Liz worked for CDC for twenty years. I even had the pleasure of publishing scientific journal articles with her. (I thought I was one for detail!) She was not only a force for making the radiation studies branch of the CDC an internationally recognized research and health communication program, she brought the entire federal government workforce up a notch!
Liz lost her courageous battle with muscular dystrophy on August 25, a few days after she had asked that her feeding tube be removed. I attended her Memorial Service last week, a gentle place of worship for those of the Baha’i faith in the suburbs of Atlanta. She sang in the choir there every Sunday until a year before her death, when she too rapidly lost her ability to manipulate every muscle of her body except those of her Big Beautiful eyes.
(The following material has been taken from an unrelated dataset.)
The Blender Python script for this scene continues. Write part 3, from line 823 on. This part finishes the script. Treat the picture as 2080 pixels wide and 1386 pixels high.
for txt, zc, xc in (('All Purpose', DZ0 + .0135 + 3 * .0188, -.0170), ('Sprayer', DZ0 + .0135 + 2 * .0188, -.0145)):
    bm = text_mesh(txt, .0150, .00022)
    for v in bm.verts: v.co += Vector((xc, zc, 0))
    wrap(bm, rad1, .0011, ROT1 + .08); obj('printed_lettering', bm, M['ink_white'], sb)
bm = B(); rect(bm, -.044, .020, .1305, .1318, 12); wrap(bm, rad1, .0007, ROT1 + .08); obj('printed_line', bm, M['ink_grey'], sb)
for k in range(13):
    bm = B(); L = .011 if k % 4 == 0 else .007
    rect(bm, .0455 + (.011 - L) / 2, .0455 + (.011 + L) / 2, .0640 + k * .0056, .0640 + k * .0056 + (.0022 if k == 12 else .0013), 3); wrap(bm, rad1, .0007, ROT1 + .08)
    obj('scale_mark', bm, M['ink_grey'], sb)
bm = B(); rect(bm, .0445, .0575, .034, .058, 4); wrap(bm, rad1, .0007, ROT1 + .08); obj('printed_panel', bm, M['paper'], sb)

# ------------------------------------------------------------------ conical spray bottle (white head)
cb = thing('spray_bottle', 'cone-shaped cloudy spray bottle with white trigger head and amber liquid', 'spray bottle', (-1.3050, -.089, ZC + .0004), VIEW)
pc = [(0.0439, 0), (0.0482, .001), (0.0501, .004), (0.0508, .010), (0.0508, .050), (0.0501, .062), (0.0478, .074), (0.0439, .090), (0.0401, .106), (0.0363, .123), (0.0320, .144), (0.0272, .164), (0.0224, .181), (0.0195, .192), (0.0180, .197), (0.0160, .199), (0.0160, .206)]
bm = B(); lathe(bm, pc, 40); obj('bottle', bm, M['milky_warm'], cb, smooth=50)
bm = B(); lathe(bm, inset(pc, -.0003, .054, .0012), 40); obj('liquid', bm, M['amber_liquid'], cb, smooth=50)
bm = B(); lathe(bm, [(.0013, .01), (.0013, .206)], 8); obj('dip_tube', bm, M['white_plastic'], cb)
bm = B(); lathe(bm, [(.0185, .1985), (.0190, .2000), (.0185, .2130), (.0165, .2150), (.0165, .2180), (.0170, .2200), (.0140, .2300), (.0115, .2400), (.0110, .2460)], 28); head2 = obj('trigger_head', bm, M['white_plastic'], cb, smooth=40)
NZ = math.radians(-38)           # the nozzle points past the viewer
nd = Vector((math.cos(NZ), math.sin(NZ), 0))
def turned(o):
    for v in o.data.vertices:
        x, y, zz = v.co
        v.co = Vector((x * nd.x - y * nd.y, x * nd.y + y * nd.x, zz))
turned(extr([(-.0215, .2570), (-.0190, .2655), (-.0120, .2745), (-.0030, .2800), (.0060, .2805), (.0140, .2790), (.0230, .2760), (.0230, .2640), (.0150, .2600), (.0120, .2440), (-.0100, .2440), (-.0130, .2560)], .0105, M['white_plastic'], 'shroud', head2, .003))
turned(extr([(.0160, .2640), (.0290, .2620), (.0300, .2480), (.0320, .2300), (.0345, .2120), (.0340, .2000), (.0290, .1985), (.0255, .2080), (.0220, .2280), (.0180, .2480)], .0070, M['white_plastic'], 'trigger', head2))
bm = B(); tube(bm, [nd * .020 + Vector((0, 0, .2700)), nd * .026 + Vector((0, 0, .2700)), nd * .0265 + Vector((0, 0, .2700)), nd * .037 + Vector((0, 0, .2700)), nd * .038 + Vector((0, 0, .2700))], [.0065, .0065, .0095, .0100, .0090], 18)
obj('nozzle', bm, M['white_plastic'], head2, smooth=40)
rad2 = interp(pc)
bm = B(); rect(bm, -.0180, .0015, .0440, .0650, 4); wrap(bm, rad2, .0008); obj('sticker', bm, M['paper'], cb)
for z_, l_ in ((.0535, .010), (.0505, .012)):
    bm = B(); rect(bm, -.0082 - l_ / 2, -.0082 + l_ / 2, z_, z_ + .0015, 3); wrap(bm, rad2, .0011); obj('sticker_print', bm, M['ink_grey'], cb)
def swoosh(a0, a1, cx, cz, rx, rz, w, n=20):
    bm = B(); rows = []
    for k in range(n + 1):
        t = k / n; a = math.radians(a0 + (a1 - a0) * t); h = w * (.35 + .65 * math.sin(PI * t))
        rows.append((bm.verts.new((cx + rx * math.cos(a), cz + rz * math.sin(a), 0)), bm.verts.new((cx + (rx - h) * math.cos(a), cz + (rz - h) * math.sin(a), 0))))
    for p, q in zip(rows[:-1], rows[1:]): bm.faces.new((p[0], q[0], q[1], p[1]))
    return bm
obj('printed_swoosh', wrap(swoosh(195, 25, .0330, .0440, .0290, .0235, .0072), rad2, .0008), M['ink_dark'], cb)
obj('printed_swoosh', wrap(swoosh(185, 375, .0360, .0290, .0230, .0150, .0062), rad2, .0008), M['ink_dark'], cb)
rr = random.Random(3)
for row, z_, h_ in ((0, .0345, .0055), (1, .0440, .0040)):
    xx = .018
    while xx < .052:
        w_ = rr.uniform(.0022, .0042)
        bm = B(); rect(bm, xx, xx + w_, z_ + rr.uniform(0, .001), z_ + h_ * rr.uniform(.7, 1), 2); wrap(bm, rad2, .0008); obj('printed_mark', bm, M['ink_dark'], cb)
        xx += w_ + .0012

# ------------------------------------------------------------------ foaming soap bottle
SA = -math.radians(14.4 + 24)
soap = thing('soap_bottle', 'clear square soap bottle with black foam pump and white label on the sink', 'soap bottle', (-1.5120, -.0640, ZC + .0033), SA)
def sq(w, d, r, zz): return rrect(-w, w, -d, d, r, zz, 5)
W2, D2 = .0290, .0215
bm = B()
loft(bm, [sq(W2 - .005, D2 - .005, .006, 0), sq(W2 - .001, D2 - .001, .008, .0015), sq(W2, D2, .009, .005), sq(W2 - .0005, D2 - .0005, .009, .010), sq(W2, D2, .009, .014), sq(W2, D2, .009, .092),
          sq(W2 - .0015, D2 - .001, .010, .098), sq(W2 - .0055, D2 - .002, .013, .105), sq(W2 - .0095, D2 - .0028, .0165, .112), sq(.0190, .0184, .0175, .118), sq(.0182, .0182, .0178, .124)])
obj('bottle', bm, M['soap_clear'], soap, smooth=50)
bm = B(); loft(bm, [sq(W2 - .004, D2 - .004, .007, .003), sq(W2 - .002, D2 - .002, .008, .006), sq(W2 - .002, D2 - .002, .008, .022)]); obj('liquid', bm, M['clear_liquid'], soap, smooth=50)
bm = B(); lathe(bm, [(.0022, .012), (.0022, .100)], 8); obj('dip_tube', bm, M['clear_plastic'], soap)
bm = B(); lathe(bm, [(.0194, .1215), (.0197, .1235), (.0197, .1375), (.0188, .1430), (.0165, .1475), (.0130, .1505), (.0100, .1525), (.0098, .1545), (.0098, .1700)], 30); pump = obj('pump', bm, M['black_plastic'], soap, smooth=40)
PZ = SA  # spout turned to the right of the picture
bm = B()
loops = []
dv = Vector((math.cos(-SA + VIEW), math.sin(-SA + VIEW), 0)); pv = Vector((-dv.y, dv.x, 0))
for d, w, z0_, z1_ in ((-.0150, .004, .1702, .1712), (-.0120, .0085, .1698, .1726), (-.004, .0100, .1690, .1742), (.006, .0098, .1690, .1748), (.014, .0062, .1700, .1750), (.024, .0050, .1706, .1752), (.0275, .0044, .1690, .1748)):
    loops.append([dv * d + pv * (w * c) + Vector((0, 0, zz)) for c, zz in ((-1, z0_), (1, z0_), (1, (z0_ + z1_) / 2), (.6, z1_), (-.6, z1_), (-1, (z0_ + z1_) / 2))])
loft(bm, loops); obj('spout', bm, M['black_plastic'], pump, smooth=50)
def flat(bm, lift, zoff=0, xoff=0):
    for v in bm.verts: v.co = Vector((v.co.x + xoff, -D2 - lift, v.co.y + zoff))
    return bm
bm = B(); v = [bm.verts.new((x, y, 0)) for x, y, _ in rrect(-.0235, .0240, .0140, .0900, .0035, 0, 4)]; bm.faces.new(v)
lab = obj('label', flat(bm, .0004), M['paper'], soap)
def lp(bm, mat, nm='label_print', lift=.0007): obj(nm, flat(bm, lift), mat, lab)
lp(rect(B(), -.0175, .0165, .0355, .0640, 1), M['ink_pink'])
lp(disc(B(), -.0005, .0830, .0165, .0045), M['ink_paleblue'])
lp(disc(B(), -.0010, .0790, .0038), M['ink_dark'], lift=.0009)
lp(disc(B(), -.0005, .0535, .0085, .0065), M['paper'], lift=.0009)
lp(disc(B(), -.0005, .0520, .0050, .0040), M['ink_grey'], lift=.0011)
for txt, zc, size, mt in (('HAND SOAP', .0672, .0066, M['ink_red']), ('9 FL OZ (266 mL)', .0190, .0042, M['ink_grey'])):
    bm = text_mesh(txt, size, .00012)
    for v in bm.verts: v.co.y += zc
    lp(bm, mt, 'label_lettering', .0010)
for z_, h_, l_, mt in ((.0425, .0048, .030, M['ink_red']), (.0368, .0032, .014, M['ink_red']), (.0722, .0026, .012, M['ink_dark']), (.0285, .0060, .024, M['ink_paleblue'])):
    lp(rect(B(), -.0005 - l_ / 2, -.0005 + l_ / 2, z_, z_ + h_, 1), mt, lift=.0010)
I’ve changed my attitude toward wheelchairs. They do indeed allow people like Liz to roll into your life on a smile and a dream. I am a better person because I knew and worked side-by-side with Elizabeth Donnelly. And the CDC is a better place because this remarkable woman was there.
She will never be forgotten by any of those who were lucky enough to know her, to greet her most days and ask, “How you doing, Liz?” We all knew her reply before the words escaped her mouth: “I’m doing great! Isn’t it a wonderful day?”
I miss you, Liz. So does the world you graced.
Donations to the Muscular Dystrophy Association in the name of Elizabeth Donnelly, Decatur, GA, can be made at www.mda.org.